Contributing to Plone, sustainable

More and more to me the question arises on how to face the requests on contributing to Plone.

With Plone, students select an Open Source Project with many facets. A project with Python and React components, a project that arises questions on code quality, expandability, performance and security. Same UI topics and backend patterns are involved. So there's a lot to learn, not to forget the way, how many people are collaborating on building software. A valuable field for explorations, but wide.

Students may want to install Plone with some add-ons they are interested in and see how the add-ons implement features extending Plone core.

At least now it's time for the trainings, they are teaching both: concepts of Plone and guidance on how to customize Plone.

Of course nobody can sit down and exercise days and days. But this is not necessary, cause the trainings do include stories stretching over some chapters to follow. I started last year in "Mastering Plone Development" to make it more obvious what can be attacked as a digestible weekend brunch.

But still: In my opinion it is one good way to get familiar with Plone: Select an add-on, understand what it does and how it implements the main features. Students will see that most add-ons are evolving over time. They have issue trackers. Have a look, with some familiarity, they can join the conversations on issues. Or even pick an issue and propose a solution.

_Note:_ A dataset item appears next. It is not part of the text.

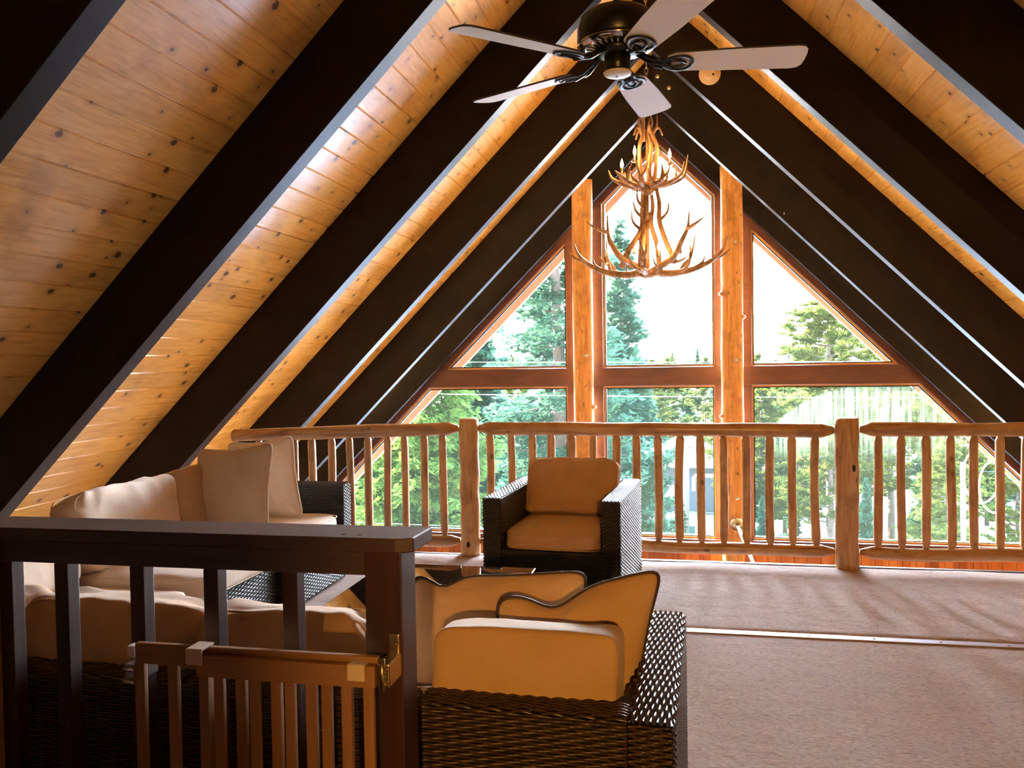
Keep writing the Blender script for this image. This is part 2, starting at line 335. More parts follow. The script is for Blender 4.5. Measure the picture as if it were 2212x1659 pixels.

One of the questions that arises on "how to face contributing requests" is obviously: How to match the need of the students to collect pull request points and the wish of the Plone community to get more long time contributors. So for whettening the appetite on slow food and contributing over months, the challenge in my opinion is to convince that it's worth spending time with Plone and Plone add-ons and getting familiar with the code and the processes.

So what I would like to recommend to students is that

Getting familiar with Plone is a great chance to learn, not only the technical stuff and improving the own skills, but also how people are collaborating on software and exchanging knowledge.

It's not the fastest way to collect points, but one of the most worth on getting a better developer.